In February, 2022, I bought 47,500 units of the iShares Canadian Financial Monthly Income ETF (FIE), which provide me with $22,800 in distribution income annually. Unfortunately, the unit price has fallen, and I have an unrealized capital loss of $60,000 (or a net loss of $37,200 if I factor in the distributions already received). My question is: Should I hold the ETF for another year or two so I can make up the capital loss with additional distributions, and then sell my units? Is my thinking rational? I’m a retiree and love the monthly cash flow, but I want to sell without losing too much and get more diversified with individual dividend-paying stocks.

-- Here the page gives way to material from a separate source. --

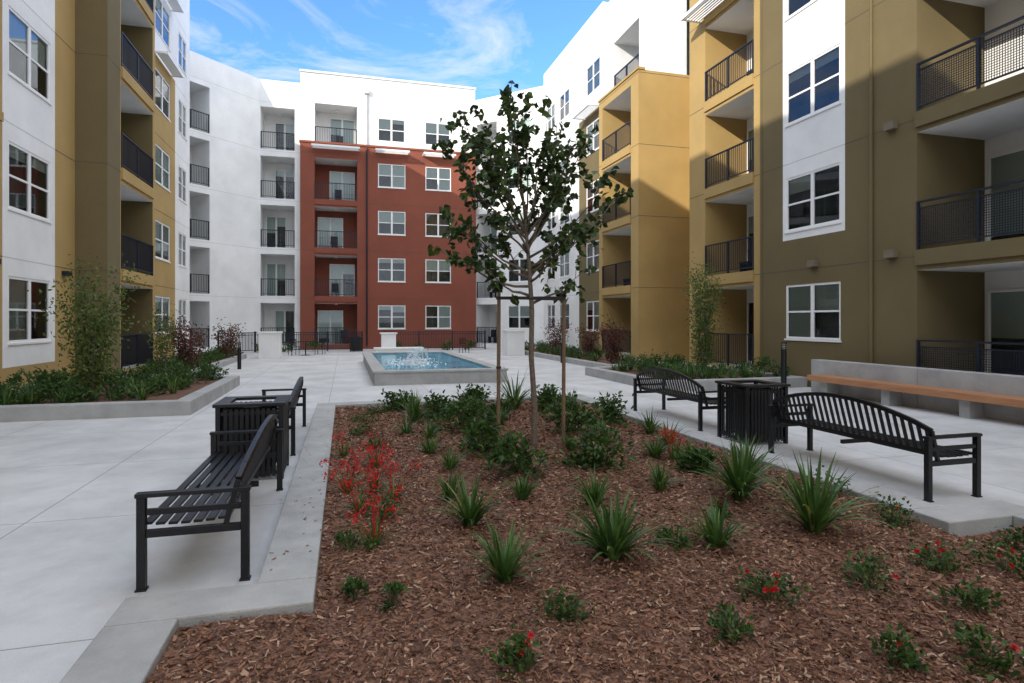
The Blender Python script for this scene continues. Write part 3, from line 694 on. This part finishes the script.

It’s hard for me to provide specific guidance without having a complete picture of your financial situation and the rest of your portfolio. But I’ll provide some general comments that I hope will clarify matters so you can come to your own conclusion.
First, this sounds like a case of buyer’s remorse. I could be wrong, but my guess is that you would not be contemplating an exit plan if FIE’s unit price had held steady or even risen. Further, I’d wager that you don’t like looking at your portfolio and seeing that big, ugly paper loss next to FIE’s name. So you want to undo your “mistake” by hanging on just long enough to recoup your losses and then wash your hands of the whole episode.
Second, I wonder if your expectations are unrealistic. If you’re going to own equities, occasional losses are a normal part of investing. FIE is a good example. It is composed largely of common shares of Canadian banks, insurers, wealth managers and real estate investment trusts, plus a chunk of preferred shares and corporate bonds. Many of these sectors have been pummelled by rising interest rates, inflation and economic worries, which is why FIE fell about 25 per cent from peak to trough last year. But it doesn’t mean there is anything intrinsically wrong with the securities it holds.
Indeed, as some of these external pressures have eased, FIE’s unit price has rebounded by almost 10 per cent from its October lows – more if you include dividends. Speaking of which, even during its recent slump FIE has continued to pay its distribution of 4 cents per unit every month, as it has done without fail since the ETF’s inception in 2010 (with the exception of its very first distribution, which was 2 cents). As its name implies, FIE – which yields about 7 per cent thanks to a combination of dividends, capital gains and return of capital – is designed to be primarily an income vehicle, and it’s performed well in that regard.
Just to be clear, I’m not trying to sell you on the merits of FIE. I’m simply pointing out that, just because you have a paper loss that is not, in and of itself, a reason to consider selling.
To be sure, FIE has some drawbacks. Apart from its concentration in the financial sector, the ETF has a relatively high management expense ratio of 0.84 per cent. Based on the current unit price, you’re paying about $2,800 in costs annually to own this fund – whether it goes up, down or sideways. That’s a stiff price for an ETF.
What to do?
Well, you could improve your diversification and cut your costs by owning a dividend fund such as the BMO Canadian Dividend ETF ZDV-T, which has an MER of 0.39 per cent. You could cut your costs even further with a simple Canadian index fund such as the iShares Core S&P/TSX Capped Composite Index ETF XIC-T, with an MER of just 0.06 per cent. But neither of these ETFs, or the many others like them, will provide the same level of income as FIE. Nor will a portfolio of individual stocks, unless you are prepared to take additional risk by focusing on companies with above-average yields. Ask yourself: Do you need all the income that FIE provides, or would you be comfortable with a lower-cost ETF or stock portfolio that provides less cash flow but greater potential for capital gains?
Finally, if, after weighing the pros and cons, you decide to sell all or part of your FIE holdings, there is no reason to wait until you collect enough in distributions to break even. Again, this appears to have more to do with your aversion to losses than with making the most prudent financial decision. The fact that you have lost money on FIE is water under the bridge. All that matters now is how you expect FIE to perform in the future and whether it meets your cost, diversification and income needs as an investor.